§ **Exercise description**:
Each entry below is to be transcribed exactly.
# # # #
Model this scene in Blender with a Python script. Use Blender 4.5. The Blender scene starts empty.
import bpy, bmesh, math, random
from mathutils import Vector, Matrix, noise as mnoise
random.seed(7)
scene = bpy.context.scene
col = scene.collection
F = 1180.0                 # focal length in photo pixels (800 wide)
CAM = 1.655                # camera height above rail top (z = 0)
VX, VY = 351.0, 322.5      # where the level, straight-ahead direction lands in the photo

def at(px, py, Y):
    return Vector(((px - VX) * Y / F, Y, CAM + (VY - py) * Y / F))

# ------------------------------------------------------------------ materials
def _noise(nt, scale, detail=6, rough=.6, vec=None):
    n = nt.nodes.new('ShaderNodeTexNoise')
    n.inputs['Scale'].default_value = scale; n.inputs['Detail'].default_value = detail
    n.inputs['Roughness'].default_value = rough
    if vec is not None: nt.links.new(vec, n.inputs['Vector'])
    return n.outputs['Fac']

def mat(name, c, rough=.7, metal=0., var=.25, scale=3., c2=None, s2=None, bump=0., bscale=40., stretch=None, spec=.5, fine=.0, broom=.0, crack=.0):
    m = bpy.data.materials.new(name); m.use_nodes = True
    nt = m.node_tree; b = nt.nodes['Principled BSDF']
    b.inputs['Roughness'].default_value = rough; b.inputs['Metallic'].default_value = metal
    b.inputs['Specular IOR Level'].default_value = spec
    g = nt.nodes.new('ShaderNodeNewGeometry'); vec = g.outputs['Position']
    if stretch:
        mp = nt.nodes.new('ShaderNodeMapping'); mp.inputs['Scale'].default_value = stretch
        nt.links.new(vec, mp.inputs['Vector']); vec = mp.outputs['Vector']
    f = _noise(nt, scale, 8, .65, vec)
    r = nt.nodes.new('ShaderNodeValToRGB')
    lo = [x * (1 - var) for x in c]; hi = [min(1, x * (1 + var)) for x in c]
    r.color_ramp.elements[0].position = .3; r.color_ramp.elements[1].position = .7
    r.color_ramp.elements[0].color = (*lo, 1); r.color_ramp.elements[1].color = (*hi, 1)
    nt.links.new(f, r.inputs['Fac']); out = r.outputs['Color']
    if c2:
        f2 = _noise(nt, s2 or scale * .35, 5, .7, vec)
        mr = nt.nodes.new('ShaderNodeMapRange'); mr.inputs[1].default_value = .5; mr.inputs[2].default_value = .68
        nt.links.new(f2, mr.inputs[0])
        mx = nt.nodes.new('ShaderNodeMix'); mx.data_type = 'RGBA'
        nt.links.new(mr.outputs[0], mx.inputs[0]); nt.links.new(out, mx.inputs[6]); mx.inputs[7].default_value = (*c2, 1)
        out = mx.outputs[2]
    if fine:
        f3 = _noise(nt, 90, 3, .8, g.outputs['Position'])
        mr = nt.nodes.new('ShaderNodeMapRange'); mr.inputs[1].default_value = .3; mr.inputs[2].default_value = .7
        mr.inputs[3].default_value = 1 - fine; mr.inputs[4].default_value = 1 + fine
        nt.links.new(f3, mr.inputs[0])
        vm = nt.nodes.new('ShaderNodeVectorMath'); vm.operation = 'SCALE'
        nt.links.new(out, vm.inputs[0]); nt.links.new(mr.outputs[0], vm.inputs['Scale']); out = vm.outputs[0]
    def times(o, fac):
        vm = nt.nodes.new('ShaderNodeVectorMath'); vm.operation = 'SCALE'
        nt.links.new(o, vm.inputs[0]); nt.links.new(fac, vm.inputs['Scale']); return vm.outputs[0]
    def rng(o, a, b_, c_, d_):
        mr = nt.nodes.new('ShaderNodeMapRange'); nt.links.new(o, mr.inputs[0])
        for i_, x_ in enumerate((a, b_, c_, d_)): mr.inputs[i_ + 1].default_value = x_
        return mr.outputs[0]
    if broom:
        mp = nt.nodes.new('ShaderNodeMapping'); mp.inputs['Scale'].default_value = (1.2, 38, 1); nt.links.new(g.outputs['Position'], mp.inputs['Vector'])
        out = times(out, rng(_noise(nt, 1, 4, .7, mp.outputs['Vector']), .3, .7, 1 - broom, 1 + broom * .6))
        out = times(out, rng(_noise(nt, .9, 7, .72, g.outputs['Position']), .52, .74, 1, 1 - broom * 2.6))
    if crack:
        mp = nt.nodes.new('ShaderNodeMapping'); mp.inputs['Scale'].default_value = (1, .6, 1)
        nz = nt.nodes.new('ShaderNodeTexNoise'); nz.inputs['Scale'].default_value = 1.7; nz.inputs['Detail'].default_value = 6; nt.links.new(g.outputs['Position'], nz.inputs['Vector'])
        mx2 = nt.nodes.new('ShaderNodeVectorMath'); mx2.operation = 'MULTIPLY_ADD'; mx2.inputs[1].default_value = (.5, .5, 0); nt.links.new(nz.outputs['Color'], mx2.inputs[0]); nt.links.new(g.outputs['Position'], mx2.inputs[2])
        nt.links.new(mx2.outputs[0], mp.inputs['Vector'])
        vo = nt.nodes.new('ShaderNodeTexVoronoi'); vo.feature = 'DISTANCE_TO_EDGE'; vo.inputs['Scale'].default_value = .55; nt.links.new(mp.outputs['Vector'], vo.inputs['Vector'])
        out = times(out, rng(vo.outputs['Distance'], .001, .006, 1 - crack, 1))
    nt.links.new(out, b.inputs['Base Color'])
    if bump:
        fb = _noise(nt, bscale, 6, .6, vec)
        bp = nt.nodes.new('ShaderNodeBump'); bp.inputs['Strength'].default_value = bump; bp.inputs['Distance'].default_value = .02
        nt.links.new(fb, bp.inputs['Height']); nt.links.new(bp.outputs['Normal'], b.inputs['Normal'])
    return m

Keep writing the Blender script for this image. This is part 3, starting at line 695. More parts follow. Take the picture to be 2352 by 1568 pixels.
# # # #
§ **Expected answer**:
Model this scene in Blender with a Python script. Use Blender 4.5. The Blender scene starts empty.
import bpy, bmesh, math, random
from mathutils import Vector, Matrix, noise as mnoise
random.seed(7)
scene = bpy.context.scene
col = scene.collection
F = 1180.0                 # focal length in photo pixels (800 wide)
CAM = 1.655                # camera height above rail top (z = 0)
VX, VY = 351.0, 322.5      # where the level, straight-ahead direction lands in the photo

def at(px, py, Y):
    return Vector(((px - VX) * Y / F, Y, CAM + (VY - py) * Y / F))

# ------------------------------------------------------------------ materials
def _noise(nt, scale, detail=6, rough=.6, vec=None):
    n = nt.nodes.new('ShaderNodeTexNoise')
    n.inputs['Scale'].default_value = scale; n.inputs['Detail'].default_value = detail
    n.inputs['Roughness'].default_value = rough
    if vec is not None: nt.links.new(vec, n.inputs['Vector'])
    return n.outputs['Fac']

def mat(name, c, rough=.7, metal=0., var=.25, scale=3., c2=None, s2=None, bump=0., bscale=40., stretch=None, spec=.5, fine=.0, broom=.0, crack=.0):
    m = bpy.data.materials.new(name); m.use_nodes = True
    nt = m.node_tree; b = nt.nodes['Principled BSDF']
    b.inputs['Roughness'].default_value = rough; b.inputs['Metallic'].default_value = metal
    b.inputs['Specular IOR Level'].default_value = spec
    g = nt.nodes.new('ShaderNodeNewGeometry'); vec = g.outputs['Position']
    if stretch:
        mp = nt.nodes.new('ShaderNodeMapping'); mp.inputs['Scale'].default_value = stretch
        nt.links.new(vec, mp.inputs['Vector']); vec = mp.outputs['Vector']
    f = _noise(nt, scale, 8, .65, vec)
    r = nt.nodes.new('ShaderNodeValToRGB')
    lo = [x * (1 - var) for x in c]; hi = [min(1, x * (1 + var)) for x in c]
    r.color_ramp.elements[0].position = .3; r.color_ramp.elements[1].position = .7
    r.color_ramp.elements[0].color = (*lo, 1); r.color_ramp.elements[1].color = (*hi, 1)
    nt.links.new(f, r.inputs['Fac']); out = r.outputs['Color']
    if c2:
        f2 = _noise(nt, s2 or scale * .35, 5, .7, vec)
        mr = nt.nodes.new('ShaderNodeMapRange'); mr.inputs[1].default_value = .5; mr.inputs[2].default_value = .68
        nt.links.new(f2, mr.inputs[0])
        mx = nt.nodes.new('ShaderNodeMix'); mx.data_type = 'RGBA'
        nt.links.new(mr.outputs[0], mx.inputs[0]); nt.links.new(out, mx.inputs[6]); mx.inputs[7].default_value = (*c2, 1)
        out = mx.outputs[2]
    if fine:
        f3 = _noise(nt, 90, 3, .8, g.outputs['Position'])
        mr = nt.nodes.new('ShaderNodeMapRange'); mr.inputs[1].default_value = .3; mr.inputs[2].default_value = .7
        mr.inputs[3].default_value = 1 - fine; mr.inputs[4].default_value = 1 + fine
        nt.links.new(f3, mr.inputs[0])
        vm = nt.nodes.new('ShaderNodeVectorMath'); vm.operation = 'SCALE'
        nt.links.new(out, vm.inputs[0]); nt.links.new(mr.outputs[0], vm.inputs['Scale']); out = vm.outputs[0]
    def times(o, fac):
        vm = nt.nodes.new('ShaderNodeVectorMath'); vm.operation = 'SCALE'
        nt.links.new(o, vm.inputs[0]); nt.links.new(fac, vm.inputs['Scale']); return vm.outputs[0]
    def rng(o, a, b_, c_, d_):
        mr = nt.nodes.new('ShaderNodeMapRange'); nt.links.new(o, mr.inputs[0])
        for i_, x_ in enumerate((a, b_, c_, d_)): mr.inputs[i_ + 1].default_value = x_
        return mr.outputs[0]
    if broom:
        mp = nt.nodes.new('ShaderNodeMapping'); mp.inputs['Scale'].default_value = (1.2, 38, 1); nt.links.new(g.outputs['Position'], mp.inputs['Vector'])
        out = times(out, rng(_noise(nt, 1, 4, .7, mp.outputs['Vector']), .3, .7, 1 - broom, 1 + broom * .6))
        out = times(out, rng(_noise(nt, .9, 7, .72, g.outputs['Position']), .52, .74, 1, 1 - broom * 2.6))
    if crack:
        mp = nt.nodes.new('ShaderNodeMapping'); mp.inputs['Scale'].default_value = (1, .6, 1)
        nz = nt.nodes.new('ShaderNodeTexNoise'); nz.inputs['Scale'].default_value = 1.7; nz.inputs['Detail'].default_value = 6; nt.links.new(g.outputs['Position'], nz.inputs['Vector'])
        mx2 = nt.nodes.new('ShaderNodeVectorMath'); mx2.operation = 'MULTIPLY_ADD'; mx2.inputs[1].default_value = (.5, .5, 0); nt.links.new(nz.outputs['Color'], mx2.inputs[0]); nt.links.new(g.outputs['Position'], mx2.inputs[2])
        nt.links.new(mx2.outputs[0], mp.inputs['Vector'])
        vo = nt.nodes.new('ShaderNodeTexVoronoi'); vo.feature = 'DISTANCE_TO_EDGE'; vo.inputs['Scale'].default_value = .55; nt.links.new(mp.outputs['Vector'], vo.inputs['Vector'])
        out = times(out, rng(vo.outputs['Distance'], .001, .006, 1 - crack, 1))
    nt.links.new(out, b.inputs['Base Color'])
    if bump:
        fb = _noise(nt, bscale, 6, .6, vec)
        bp = nt.nodes.new('ShaderNodeBump'); bp.inputs['Strength'].default_value = bump; bp.inputs['Distance'].default_value = .02
        nt.links.new(fb, bp.inputs['Height']); nt.links.new(bp.outputs['Normal'], b.inputs['Normal'])
    return m

Keep writing the Blender script for this image. This is part 3, starting at line 695. More parts follow. Take the picture to be 2352 by 1568 pixels.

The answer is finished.